Philpot’s list of colors won’t help us paint better, of course.  But can’t we try to connect emotionally with each subject, as he must have done, and not strive so hard to get a frozen, photographic likeness in our portrait work?  Shouldn’t we strive to let our sitters be recognized on canvas as the distinct, living and breathing individuals they are, rather than as exact replicas of a photograph?   But maybe we’re not so interested anymore in rendering soft, tender flesh in all its natural beauty.  We’re being taught to prefer the glossy, plastic flesh of dinosaurs, aliens, action heroes and supermodels nowadays. 

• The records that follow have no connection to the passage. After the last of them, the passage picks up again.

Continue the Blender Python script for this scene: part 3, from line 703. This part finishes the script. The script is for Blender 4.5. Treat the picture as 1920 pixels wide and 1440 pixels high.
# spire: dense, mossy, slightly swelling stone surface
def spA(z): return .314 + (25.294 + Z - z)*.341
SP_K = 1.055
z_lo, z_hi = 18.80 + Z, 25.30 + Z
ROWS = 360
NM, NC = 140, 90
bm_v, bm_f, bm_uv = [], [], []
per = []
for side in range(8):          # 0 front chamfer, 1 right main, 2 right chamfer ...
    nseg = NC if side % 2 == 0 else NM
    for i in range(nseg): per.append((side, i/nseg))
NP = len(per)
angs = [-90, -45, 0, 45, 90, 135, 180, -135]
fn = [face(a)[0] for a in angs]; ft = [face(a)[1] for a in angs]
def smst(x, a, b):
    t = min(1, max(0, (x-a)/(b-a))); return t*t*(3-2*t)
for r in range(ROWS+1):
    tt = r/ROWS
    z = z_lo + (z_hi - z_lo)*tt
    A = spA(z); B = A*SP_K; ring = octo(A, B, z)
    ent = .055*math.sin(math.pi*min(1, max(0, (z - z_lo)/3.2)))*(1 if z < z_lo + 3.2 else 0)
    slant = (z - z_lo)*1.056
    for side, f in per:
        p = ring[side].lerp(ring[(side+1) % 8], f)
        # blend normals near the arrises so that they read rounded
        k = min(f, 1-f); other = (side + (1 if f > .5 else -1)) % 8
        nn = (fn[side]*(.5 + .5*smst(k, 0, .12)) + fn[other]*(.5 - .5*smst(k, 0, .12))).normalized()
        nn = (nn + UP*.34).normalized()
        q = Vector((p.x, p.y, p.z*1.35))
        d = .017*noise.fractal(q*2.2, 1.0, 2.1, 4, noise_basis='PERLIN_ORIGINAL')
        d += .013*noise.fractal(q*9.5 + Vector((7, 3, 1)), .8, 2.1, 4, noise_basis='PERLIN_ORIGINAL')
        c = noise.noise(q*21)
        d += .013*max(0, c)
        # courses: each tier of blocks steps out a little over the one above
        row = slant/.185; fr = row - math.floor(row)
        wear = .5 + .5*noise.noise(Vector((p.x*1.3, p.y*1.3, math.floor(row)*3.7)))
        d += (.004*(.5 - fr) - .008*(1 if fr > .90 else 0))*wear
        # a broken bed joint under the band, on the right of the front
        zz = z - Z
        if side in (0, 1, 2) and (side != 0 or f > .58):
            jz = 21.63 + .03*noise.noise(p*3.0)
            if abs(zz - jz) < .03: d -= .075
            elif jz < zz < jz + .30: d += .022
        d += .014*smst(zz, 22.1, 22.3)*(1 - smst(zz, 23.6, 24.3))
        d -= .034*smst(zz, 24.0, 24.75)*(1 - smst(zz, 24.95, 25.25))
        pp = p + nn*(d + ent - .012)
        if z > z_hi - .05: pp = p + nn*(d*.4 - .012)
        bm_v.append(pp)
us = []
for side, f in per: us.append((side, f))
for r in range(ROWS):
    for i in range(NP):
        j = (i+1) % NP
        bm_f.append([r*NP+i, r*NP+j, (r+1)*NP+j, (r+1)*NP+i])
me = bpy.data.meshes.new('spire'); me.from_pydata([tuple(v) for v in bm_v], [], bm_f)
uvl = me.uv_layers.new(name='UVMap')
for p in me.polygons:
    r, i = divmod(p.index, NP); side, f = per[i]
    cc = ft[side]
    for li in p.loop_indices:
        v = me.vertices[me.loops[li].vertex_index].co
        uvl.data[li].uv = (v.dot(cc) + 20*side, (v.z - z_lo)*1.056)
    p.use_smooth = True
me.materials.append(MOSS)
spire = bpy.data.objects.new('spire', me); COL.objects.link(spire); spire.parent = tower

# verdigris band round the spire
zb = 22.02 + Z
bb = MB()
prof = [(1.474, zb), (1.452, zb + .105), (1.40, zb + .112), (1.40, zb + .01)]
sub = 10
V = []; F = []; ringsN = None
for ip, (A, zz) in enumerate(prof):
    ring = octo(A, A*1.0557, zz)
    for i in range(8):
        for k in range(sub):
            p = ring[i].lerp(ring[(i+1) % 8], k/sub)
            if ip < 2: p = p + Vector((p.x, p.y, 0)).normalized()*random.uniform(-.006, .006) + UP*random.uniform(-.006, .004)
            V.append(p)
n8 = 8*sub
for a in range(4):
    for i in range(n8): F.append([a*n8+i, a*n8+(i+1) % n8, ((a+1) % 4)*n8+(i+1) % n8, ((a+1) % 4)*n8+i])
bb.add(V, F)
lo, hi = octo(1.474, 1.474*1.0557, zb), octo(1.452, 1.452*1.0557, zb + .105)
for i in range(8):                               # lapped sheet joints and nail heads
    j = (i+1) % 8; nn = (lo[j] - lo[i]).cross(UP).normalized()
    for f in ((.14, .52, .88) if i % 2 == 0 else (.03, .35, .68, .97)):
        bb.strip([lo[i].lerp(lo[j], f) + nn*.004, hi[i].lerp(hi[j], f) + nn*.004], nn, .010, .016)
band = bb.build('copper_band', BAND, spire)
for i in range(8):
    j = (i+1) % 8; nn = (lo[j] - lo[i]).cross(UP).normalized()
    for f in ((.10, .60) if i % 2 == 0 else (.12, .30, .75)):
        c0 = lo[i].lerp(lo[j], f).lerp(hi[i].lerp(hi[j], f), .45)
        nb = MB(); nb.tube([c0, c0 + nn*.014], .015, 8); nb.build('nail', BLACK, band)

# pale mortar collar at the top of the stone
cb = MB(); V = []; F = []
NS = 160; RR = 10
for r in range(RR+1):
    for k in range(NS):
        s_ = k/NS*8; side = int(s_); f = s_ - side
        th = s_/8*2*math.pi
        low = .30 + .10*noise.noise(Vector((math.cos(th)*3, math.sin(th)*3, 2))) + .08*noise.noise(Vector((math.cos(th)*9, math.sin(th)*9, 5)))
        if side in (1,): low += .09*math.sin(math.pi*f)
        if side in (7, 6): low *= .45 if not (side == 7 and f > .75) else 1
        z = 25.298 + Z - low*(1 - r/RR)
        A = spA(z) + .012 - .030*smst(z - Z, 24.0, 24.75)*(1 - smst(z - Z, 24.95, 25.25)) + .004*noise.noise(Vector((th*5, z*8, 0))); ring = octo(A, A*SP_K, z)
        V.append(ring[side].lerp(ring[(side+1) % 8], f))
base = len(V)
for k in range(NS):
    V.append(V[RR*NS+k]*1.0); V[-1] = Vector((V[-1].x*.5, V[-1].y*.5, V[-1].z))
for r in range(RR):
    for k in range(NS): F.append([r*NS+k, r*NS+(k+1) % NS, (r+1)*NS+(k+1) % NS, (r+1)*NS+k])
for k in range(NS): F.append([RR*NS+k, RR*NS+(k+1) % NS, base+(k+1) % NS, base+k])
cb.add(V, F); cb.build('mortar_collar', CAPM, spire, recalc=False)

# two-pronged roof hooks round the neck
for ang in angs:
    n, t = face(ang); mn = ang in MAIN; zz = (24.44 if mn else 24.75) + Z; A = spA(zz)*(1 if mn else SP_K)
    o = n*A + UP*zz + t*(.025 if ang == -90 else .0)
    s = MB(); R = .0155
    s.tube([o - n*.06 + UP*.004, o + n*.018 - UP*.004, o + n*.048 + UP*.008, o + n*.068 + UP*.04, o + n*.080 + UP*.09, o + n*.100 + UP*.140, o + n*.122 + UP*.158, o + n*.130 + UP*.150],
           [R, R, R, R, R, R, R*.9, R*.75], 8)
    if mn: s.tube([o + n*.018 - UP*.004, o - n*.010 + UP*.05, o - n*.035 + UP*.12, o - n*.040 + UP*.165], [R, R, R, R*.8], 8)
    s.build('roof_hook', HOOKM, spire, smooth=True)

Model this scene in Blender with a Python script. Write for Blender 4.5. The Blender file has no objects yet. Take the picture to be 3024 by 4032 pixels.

Figurative painters working from life in a traditional manner know that the sitter and the painter are in this together, and painting skill only takes you halfway up the mountain to a heavenly portrait like this one of Ellen Borden (1908-1972).  The daughter of a prominent Chicago family made wealthy through real estate investments and mining operations, she was educated at finishing schools and studied independently in England and Italy.  She was an excellent pianist and trained as a mezzo-soprano.  Her portrait was painted before she married a young lawyer named Adlai Stevenson in 1928, when she had not yet turned 20.  She divorced him in 1949.  Their marriage became strained as Stevenson rose within the ranks of the Democratic Party, culminating in his two unsuccessful bids for the Presidency, in 1952 and 1956.  Ellen apparently voted Republican.